With the new economic trends, there are many investors looking for different ways to make their money work for them. Infomercials and books advertising ways to invest in real estate and debt buying are enticing everyone, including us mommy(ies) of course, from young investors to those who are looking for a way to diversify their portfolio. These investments may work for some people but most of the time they become part of the list of investments your children will learn  from.

Ponzi Schemes. This type of investment usually comes with an outrageous guarantee that if you put in a certain amount of money you will certainly get back an amount much higher. The problem with these investments is the only person making money is the one selling you the investment. In reality the investment itself does not truly exist and you will lose thousands of dollars if not more. Most people did not know what a ponzi scheme was until the media began reporting on people being arrested for facilitating them.  

Unsecured Loans. This investment can be risky no matter how you choose to do it. If you choose to take out a payday loan in order to fund your investments, you may find yourself unable to pay back the loan amount. Those who do not need to borrow money to make an investment may choose to invest in lending for payday loans. In this journey, you risk losing your money due to the borrower not repaying the loan.

Precious Metals. Investing in metals such as gold and silver may seem like a great idea at the time you are considering it. The problem with this investment is the risk of dropping prices which can happen at any time with little or no notice. Another important issue with investing in precious metals is that they are not a good source of continuous income like other investments are. In order to successfully invest in a metal such as gold, it is very important to follow the values very closely. This will allow you to sell the gold before the value decreases and you are forced to take a loss.  
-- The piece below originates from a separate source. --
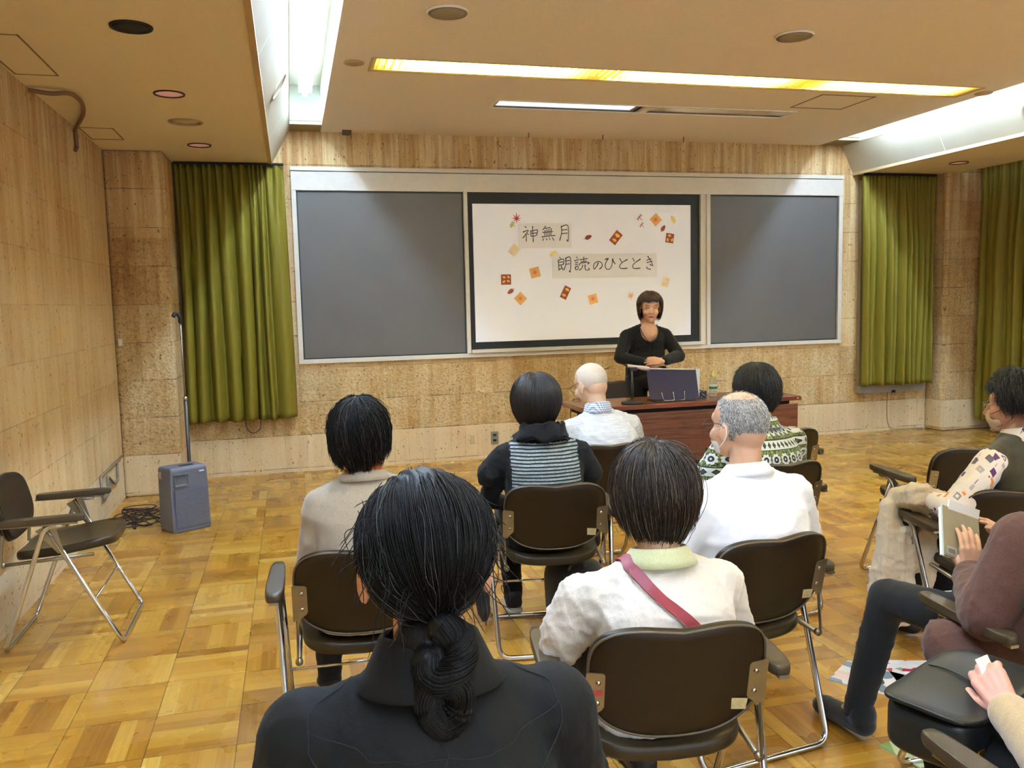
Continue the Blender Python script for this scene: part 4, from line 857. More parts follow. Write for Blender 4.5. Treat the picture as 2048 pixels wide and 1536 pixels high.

Real Estate. This investment may not seem risky to most people, but the real estate market fluctuates frequently. If you choose to purchase a building or home out of foreclosure in order to flip it and resell it, you will want to work fast and try to keep your budget low. The longer it takes to sell the home the more you will be spending on loans and interest. On the other hand if you purchase rental property, there is always a risk that your tenants will not pay the rent or will damage the home while they are living there.